Dan Hero adalah sebuah gincu layar lebar. Keindahannya tak tumbuh dari kepedihan. Tiongkok yang tampak melalui kamera Zhang Yimou sebenarnya tak bergerak, tak bergulat, tak merasakan luka dan sakit, meskipun bagian sejarah yang dikisahkan di sana adalah sejarah pembangunan “negara kesatuan” yang brutal di bawah Maharaja Qin.

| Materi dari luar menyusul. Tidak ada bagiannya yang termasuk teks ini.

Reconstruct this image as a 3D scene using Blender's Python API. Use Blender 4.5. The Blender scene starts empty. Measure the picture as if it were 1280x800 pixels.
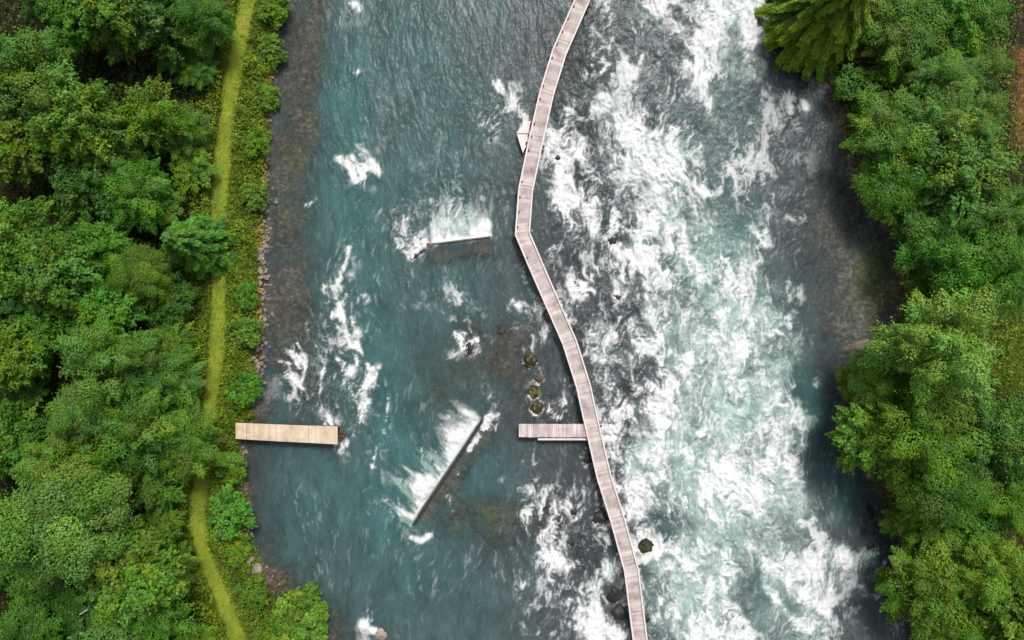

Para pendekar yang melawan, termasuk si Tanpa Nama, berbicara tentang dendam, tapi kita tak merasakan mereka sebagai korban. Dalam satu adegan, ribuan anak panah yang ditembakkan meluncur dari langit bagaikan mega maut yang gelap. Orang-orang terbunuh. Tapi seakan-akan yang pedih dapat dilupakan dengan yang elegan: lihat, guru tua itu duduk dengan patutnya dan terus menorehkan kaligrafi, ketika besi-besi tajam itu menghunjam. Lihat, di atap, si Salju Terbang bagaikan menari tak henti-hentinya ketika ia dengan pedangnya menangkis beratus-ratus tembakan. Tak mengherankan bila epos ini akhirnya bukan sebuah konfrontasi berdarah yang menyebabkan sebuah dunia berubah, seperti epos Revolusi Tiongkok. Para pahlawan Zhang Yimou adalah mereka yang mengukuhkan apa yang stabil, atas nama “perdamaian”. Tanpa kita tahu bagaimana prosesnya, sang pembangkang—dimulai oleh si Pedang Patah yang berkontemplasi dalam silat dan kaligrafi—akhirnya berkesimpulan bahwa yang penting bukanlah keadilan, melainkan kekuasaan tunggal. Satu “di bawah langit”, katanya. Dan hadirin pun bertepuk senang. Sang pendongeng tahu: kini revolusi tak bisa dipasarkan.